European stock markets fall sharply ahead of vital EU summit

Monday, 25 June 2012 04:31

By Ben Salisbury

Spain has formally requested a bailout loan for its banking sector from its European Union (EU) partners.

Its eurozone partners have agreed to lend Spanish banks €100 billion.

However, both Spanish and Italian shares have fallen sharply as the markets express their fears that an EU summit on the 28th and 29th of June will once again fail to agree a plan to halt the euro debt crisis.

Both the main share indexes in Italy and Spain fell by more than four per cent after a call from the Spanish Prime Minister, Mariano Rajoy, for this week’s to “dispel doubts” about the future of the euro.

Mr Rajoy said: "We must dispel doubts over the eurozone. The single currency is, must be, irreversible."

The fall in share values was also influenced by a report from Reuters that credit ratings agency Moody’s was planning to downgrade some Spanish banks.

Other European stock markets also fell today.

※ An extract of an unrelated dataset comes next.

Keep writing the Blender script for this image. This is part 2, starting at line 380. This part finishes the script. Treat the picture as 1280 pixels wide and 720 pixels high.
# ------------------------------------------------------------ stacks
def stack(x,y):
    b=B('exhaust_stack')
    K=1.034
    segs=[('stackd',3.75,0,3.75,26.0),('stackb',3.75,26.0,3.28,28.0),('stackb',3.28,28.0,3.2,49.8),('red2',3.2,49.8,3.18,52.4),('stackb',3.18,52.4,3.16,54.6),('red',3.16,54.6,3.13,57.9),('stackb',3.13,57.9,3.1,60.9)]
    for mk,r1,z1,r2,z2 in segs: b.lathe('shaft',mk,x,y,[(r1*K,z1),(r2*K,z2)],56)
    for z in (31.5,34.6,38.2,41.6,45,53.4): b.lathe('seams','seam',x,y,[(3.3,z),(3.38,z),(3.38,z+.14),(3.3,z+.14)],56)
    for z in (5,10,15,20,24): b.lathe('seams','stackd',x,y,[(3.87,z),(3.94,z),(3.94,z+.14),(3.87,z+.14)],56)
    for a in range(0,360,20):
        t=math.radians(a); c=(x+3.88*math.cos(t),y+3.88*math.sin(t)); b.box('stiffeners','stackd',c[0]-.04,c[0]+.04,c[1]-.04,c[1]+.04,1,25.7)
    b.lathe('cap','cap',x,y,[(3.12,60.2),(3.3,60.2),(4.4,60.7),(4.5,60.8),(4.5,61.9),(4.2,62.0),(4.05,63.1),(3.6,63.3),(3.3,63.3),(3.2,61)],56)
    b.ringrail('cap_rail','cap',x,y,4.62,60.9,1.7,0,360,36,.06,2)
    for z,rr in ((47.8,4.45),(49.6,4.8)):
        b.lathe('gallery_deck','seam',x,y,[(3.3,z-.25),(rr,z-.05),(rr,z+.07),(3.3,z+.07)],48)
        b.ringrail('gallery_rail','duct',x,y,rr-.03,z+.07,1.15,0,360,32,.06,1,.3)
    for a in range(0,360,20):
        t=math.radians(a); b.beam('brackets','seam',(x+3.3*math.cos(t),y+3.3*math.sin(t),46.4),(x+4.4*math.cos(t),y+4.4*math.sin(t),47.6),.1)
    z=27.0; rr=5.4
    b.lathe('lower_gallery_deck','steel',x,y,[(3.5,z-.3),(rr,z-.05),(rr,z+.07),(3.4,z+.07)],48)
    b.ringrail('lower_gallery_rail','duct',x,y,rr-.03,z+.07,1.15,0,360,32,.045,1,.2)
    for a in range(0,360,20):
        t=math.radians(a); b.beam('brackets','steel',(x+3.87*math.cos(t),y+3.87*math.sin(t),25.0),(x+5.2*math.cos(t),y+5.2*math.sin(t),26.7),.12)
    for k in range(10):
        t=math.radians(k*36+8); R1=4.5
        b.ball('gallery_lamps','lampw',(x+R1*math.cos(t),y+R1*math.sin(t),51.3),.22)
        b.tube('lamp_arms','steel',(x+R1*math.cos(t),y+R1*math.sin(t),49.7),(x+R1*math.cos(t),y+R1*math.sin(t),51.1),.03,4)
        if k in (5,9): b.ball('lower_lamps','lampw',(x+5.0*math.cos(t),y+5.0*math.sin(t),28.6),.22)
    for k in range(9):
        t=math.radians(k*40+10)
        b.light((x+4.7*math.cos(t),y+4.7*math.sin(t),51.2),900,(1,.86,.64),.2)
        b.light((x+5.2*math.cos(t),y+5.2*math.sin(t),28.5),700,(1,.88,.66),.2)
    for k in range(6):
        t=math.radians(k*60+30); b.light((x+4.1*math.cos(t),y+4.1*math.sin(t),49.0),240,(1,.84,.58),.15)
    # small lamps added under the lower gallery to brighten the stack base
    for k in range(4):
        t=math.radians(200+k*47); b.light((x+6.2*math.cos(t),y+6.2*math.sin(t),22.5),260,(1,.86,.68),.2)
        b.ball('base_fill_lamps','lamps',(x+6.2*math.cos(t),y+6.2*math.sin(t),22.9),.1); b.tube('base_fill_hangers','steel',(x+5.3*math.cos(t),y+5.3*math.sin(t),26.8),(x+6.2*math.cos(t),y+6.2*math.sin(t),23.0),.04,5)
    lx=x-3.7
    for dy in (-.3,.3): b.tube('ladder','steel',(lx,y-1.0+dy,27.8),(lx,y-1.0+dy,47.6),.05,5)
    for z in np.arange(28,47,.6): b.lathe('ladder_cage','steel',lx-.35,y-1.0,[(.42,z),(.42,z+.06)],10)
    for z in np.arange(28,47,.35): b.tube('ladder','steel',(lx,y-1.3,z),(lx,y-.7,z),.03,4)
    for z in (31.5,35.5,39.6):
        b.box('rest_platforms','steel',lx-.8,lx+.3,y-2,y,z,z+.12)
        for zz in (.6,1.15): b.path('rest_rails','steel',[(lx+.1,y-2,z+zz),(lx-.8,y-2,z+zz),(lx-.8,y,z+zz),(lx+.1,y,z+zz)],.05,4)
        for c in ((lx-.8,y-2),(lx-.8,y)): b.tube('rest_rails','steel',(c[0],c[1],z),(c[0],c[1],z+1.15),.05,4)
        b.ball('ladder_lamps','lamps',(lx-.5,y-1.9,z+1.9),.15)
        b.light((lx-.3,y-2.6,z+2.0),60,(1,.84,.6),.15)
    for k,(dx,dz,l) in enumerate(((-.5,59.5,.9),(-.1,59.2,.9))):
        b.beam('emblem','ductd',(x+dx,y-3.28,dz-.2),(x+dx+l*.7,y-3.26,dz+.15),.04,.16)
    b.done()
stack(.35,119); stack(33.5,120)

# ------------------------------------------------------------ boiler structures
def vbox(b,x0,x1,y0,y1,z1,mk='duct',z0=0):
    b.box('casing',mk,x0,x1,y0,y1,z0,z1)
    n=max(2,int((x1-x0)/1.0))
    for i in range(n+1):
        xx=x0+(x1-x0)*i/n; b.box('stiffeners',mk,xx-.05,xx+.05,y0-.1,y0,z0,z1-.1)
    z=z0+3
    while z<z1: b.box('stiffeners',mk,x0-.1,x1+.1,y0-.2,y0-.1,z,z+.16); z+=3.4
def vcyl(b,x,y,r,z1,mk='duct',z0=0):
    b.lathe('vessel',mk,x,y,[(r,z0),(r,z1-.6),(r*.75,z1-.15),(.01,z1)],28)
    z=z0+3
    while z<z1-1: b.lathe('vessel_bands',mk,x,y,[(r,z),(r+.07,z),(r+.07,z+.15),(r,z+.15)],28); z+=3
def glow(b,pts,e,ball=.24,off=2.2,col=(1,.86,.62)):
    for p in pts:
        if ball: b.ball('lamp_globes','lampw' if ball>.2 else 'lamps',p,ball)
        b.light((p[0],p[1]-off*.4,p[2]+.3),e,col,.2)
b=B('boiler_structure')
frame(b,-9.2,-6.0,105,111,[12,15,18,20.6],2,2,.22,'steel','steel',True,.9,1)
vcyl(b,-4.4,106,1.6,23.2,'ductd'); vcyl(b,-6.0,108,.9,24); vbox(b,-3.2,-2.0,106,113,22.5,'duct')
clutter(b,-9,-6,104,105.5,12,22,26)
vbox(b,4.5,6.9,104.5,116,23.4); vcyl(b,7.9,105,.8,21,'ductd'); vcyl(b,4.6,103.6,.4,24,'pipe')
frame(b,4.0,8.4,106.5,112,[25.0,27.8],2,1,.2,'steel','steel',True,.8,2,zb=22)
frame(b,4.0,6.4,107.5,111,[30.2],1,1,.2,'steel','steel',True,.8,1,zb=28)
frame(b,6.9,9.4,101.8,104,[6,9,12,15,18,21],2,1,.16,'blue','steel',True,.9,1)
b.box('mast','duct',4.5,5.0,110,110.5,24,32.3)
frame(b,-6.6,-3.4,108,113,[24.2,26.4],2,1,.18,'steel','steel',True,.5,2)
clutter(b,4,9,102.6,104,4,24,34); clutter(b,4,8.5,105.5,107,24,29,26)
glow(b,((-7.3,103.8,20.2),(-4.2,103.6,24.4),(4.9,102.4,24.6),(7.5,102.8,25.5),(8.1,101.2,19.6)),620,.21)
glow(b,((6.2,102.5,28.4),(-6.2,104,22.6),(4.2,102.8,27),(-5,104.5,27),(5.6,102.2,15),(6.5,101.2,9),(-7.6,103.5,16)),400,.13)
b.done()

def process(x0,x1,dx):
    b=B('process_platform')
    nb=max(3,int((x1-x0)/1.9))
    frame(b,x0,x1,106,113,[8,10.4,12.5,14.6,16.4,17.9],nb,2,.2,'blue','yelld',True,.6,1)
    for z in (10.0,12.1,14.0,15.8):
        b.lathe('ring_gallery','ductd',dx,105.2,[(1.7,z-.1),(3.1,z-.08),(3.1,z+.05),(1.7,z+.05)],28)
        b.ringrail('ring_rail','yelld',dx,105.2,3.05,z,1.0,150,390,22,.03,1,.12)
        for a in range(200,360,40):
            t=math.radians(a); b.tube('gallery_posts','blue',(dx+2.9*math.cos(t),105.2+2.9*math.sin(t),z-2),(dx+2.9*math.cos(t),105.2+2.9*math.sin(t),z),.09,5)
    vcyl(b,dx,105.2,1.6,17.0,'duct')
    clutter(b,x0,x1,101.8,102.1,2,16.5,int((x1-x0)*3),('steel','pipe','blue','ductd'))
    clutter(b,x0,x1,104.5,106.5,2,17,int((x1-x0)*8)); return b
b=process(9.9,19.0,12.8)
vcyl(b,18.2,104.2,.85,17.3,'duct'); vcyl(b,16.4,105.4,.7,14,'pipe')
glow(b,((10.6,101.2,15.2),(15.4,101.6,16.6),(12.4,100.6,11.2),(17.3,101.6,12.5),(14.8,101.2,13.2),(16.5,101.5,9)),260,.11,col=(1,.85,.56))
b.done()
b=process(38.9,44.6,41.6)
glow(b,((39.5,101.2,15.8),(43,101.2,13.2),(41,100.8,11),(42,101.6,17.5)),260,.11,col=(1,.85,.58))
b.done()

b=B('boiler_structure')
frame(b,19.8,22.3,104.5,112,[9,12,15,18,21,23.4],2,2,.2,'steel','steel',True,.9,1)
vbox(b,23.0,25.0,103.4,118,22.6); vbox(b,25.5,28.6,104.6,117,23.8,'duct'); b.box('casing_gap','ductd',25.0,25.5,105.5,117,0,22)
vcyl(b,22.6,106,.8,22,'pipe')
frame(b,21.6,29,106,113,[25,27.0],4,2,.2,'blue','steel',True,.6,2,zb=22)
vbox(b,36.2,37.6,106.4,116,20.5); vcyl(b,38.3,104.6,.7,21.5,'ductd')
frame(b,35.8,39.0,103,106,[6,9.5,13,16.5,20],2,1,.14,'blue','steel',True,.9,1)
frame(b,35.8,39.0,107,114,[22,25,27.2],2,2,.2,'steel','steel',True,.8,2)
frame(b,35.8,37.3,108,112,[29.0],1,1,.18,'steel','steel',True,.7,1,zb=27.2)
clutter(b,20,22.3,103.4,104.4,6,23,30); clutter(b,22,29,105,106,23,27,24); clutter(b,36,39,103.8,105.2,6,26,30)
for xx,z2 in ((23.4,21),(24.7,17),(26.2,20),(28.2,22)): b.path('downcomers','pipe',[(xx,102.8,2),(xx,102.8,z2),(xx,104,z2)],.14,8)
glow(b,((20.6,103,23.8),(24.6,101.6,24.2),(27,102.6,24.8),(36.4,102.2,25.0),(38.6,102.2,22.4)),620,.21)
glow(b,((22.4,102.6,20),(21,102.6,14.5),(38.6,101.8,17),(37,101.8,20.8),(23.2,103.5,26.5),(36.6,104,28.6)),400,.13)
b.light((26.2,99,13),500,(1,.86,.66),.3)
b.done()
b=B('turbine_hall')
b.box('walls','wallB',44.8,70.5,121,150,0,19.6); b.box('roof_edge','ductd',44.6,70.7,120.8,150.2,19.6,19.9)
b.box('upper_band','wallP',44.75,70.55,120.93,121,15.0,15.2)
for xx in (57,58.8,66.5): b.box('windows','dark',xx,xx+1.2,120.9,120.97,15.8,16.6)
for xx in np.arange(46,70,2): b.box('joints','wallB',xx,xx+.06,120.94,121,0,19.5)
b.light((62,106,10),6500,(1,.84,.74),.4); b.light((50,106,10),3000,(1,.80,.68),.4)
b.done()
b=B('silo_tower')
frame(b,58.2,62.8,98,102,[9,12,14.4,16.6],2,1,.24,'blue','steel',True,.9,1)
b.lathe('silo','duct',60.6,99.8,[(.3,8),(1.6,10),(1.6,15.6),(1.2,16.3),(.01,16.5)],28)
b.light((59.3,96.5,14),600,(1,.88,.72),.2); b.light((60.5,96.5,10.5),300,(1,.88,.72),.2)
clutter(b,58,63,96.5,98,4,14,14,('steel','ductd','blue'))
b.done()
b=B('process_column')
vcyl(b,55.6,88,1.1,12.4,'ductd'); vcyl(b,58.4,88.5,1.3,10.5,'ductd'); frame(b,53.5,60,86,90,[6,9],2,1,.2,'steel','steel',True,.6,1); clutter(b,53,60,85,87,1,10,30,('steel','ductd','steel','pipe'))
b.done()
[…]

Germany’s Dax slipped by 1.9 per cent and the French Cac index was down by 2.2 per cent.

Meanwhile, billionaire investor, George Soros stoked up tensions ahead of the summit by saying that the single currency may cease to exist if European leaders do not make vital decisions at this week’s summit.

Mr Soros suggested that the EU create a fund to buy Spanish and Italian bonds and for a European Fiscal Authority to be created. The bond purchases would be conditional on austerity measures being introduced and they would be financed by issuing European debt backed by all EU members.

The markets are also likely to be affected by a delay in dealing with the audit of Greece. This will be delayed because both the Greek Prime Minister and its incoming finance minister have been ill.

This means that no decision on Greece will be made at this week’s EU summit.

German Chancellor, Angela Merkel also reiterated Germany’s opposition to a mooted plan to pool eurozone debts. She said “there has to be a balance between guarantees and controls.”

Meanwhile, in another indication of the conflicts between European nations on the best way forward, Angela Merkel reiterated her opposition to calls to pool eurozone debt.

How to recapitalise European banks will be discussed at the summit. Amongst the discussions will be a plan for a single European banking supervisor, a common scheme for guaranteeing bank deposits and whether to introduce a central fund to wind down bad banks.